Echo state graph neural networks with analogue random resistor arrays

TL;DR

This paper introduces a novel hardware-software co-designed echo state graph neural network using random resistor arrays, achieving significant improvements in energy efficiency and training cost for graph learning tasks.

Contribution

The work presents a new in-memory computing hardware platform with random resistor arrays for efficient graph neural network processing, reducing training costs and energy consumption.

Findings

Achieves 34.2x energy efficiency improvement on MUTAG dataset.

Reduces training cost by up to 570.4x compared to digital hardware.
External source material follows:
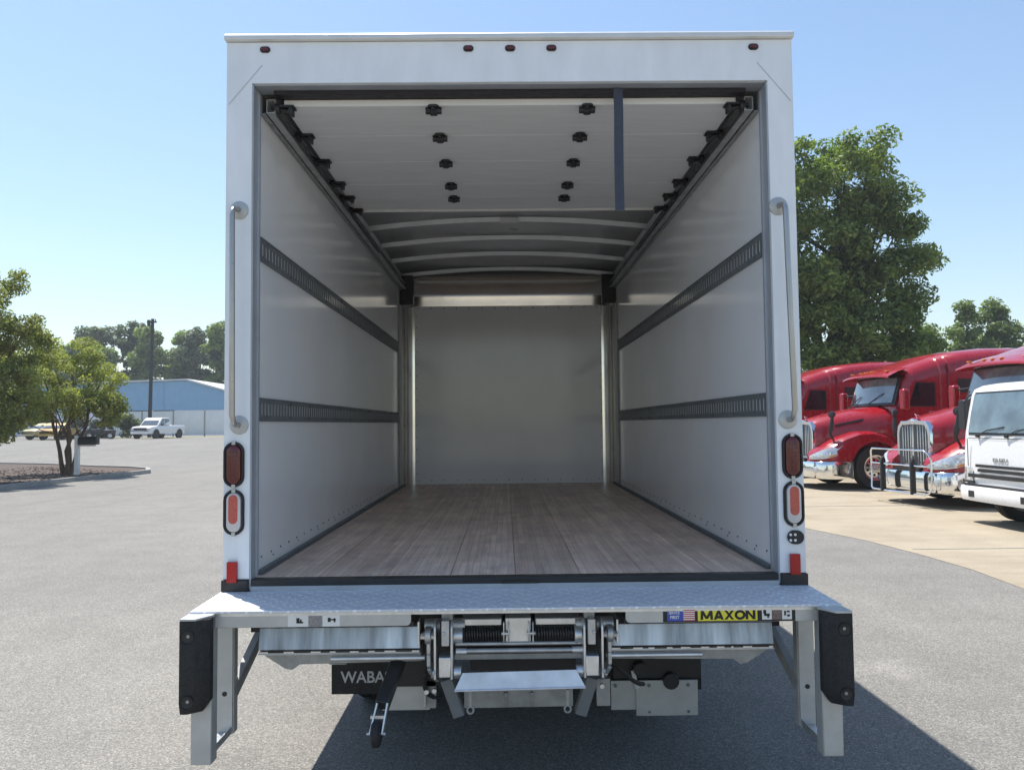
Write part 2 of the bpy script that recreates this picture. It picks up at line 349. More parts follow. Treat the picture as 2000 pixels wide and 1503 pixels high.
# ------------------------------------------------------------------ ground
def gz(x, y):
    r = math.hypot(x, y+3.5); t = min(1, max(0, (r-38)/32)); return .72*t*t*(3-2*t)
rs = [0, 4, 10, 20, 30, 38, 42, 46, 50, 54, 58, 62, 66, 70, 90, 150, 400, 1500, 3200]; na = 72
vs = [(0, -3.5, 0)]; fs = []
for r in rs[1:]:
    for i in range(na):
        a = 2*math.pi*i/na; x, y = r*math.cos(a), r*math.sin(a)-3.5; vs.append((x, y, gz(x, y)))
for i in range(na): fs.append((0, 1+i, 1+(i+1) % na))
for k in range(len(rs)-2):
    for i in range(na): a = 1+k*na; fs.append((a+i, a+na+i, a+na+(i+1) % na, a+(i+1) % na))
g = MB(); g.add(vs, fs); tag(g.build('asphalt_ground', 'asphalt', smooth=True), kind='structure')
pad = MB().add([(x, y, .004) for x, y in [(-14, -30), (-14, -7.5), (4.2, -7.5), (5.15, -6), (5.12, 3), (5.1, 4.44), (5.2, 5.5), (5.16, 6.5), (5.02, 7.74), (4.7, 9.02), (4.2, 11.5), (3.6, 15), (3.0, 22), (2.5, 33), (40, 33), (40, -30)]], [tuple(range(16))])  # apron behind the camera is an unseen addition bouncing light into the box
tag(pad.build('concrete_pavement', 'pad'), kind='structure')
jm = MB()                                                        # dark sawn joints in the slab
for x in (9.6, 14.2, 18.8): jm.box(x-.012, x+.012, -12, 33, .006, .0085)
for y in (1.6, 6.9, 12.2, 17.5, 22.8): jm.box(5.25, 40, y-.012, y+.012, .0065, .009)
tag(jm.build('pavement_joints', 'kerb'), kind='structure')
# planting island
isl = [(-13.95, 8), (-13.94, 18.5), (-13.75, 21.9), (-13.25, 25.0), (-13.2, 26.1), (-13.9, 27.6), (-15.2, 28.9), (-16.9, 29.8), (-20.5, 32.4), (-26, 35), (-32, 34), (-32, 8)]
def inset(poly, d):
    out = []; n = len(poly)
    for i in range(n):
        p0, p, p1 = Vector(poly[i-1]), Vector(poly[i]), Vector(poly[(i+1) % n])
        a = (p-p0).normalized(); b = (p1-p).normalized(); nn = (Vector((-a.y, a.x)) + Vector((-b.y, b.x))).normalized(); out.append(tuple(p+nn*d))
    return out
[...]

Demonstrates state-of-the-art performance on multiple graph classification tasks.

Abstract

Recent years have witnessed an unprecedented surge of interest, from social networks to drug discovery, in learning representations of graph-structured data. However, graph neural networks, the machine learning models for handling graph-structured data, face significant challenges when running on conventional digital hardware, including von Neumann bottleneck incurred by physically separated memory and processing units, slowdown of Moore's law due to transistor scaling limit, and expensive training cost. Here we present a novel hardware-software co-design, the random resistor array-based echo state graph neural network, which addresses these challenges. The random resistor arrays not only harness low-cost, nanoscale and stackable resistors for highly efficient in-memory computing using simple physical laws, but also leverage the intrinsic stochasticity of dielectric breakdown to implement random projections in hardware for an echo state network that effectively minimizes the training cost thanks to its fixed and random weights. The system demonstrates state-of-the-art performance on both graph classification using the MUTAG and COLLAB datasets and node classification using the CORA dataset, achieving 34.2x, 93.2x, and 570.4x improvement of energy efficiency and 98.27%, 99.46%, and 95.12% reduction of training cost compared to conventional graph learning on digital hardware, respectively, which may pave the way for the next generation AI system for graph learning.